GOAL OF THE EXERCISE: Keep only the lines where "scene" appears.

STORED DATA:

====

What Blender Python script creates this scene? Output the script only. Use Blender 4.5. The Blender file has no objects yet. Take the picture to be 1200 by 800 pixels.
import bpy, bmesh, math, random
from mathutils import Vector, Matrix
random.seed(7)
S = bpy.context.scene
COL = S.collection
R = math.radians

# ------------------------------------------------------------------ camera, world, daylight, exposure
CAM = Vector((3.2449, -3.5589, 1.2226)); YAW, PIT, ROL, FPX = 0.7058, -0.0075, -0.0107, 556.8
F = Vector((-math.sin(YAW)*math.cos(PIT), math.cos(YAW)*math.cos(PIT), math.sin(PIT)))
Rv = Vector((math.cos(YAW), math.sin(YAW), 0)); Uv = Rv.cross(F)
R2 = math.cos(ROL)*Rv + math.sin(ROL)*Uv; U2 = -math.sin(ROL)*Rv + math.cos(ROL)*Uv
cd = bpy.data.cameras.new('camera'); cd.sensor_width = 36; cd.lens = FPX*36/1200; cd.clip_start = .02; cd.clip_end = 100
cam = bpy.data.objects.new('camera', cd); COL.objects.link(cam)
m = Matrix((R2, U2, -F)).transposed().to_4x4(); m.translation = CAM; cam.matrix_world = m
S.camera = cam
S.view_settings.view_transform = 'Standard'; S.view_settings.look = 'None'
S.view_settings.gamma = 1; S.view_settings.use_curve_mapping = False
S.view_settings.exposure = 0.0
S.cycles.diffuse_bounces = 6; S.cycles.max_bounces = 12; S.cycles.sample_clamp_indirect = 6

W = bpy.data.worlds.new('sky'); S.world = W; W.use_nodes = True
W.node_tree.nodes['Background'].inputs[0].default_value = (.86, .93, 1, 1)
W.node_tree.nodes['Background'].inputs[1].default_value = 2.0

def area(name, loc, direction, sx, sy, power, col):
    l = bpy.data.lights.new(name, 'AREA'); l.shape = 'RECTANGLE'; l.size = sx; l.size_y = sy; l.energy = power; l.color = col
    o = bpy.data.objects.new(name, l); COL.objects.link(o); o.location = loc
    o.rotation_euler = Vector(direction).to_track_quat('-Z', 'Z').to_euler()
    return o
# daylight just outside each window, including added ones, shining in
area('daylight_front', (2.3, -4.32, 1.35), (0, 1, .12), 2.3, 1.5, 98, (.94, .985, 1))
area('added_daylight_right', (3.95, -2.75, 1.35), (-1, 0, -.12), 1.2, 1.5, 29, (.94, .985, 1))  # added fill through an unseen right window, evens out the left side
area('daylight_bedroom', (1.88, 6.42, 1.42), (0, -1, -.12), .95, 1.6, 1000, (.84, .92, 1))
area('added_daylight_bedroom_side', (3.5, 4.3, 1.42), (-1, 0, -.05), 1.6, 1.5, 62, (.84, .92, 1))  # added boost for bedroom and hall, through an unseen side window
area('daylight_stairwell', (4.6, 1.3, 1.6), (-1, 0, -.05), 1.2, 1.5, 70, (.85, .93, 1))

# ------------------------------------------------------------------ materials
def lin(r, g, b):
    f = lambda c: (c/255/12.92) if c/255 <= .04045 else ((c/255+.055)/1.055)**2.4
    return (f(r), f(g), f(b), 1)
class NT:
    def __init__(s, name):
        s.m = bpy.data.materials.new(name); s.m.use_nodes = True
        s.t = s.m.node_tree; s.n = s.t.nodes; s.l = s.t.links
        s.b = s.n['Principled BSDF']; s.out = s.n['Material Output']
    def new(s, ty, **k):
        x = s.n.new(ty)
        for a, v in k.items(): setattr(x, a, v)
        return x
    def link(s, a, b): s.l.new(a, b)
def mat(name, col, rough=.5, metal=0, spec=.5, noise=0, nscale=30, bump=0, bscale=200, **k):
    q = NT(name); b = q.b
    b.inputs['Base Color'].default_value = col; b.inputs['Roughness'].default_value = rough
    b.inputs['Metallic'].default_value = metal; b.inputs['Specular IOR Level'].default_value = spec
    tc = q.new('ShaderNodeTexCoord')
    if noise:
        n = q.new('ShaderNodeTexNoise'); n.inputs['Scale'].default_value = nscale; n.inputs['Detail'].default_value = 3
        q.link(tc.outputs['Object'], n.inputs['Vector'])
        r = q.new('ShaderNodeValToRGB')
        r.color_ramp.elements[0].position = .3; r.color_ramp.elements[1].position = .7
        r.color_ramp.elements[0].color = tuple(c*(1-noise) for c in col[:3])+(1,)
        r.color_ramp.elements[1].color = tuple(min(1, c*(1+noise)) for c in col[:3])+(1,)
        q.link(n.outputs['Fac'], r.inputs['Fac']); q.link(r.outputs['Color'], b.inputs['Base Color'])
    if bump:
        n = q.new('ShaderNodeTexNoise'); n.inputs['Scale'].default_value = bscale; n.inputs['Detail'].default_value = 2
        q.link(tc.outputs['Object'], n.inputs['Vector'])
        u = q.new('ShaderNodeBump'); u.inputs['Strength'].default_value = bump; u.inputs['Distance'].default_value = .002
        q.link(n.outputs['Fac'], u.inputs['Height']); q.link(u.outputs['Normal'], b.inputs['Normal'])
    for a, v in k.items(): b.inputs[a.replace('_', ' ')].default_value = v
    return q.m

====

RESPONSE TO THE TASK:
What Blender Python script creates this scene? Output the script only. Use Blender 4.5. The Blender file has no objects yet. Take the picture to be 1200 by 800 pixels.
S = bpy.context.scene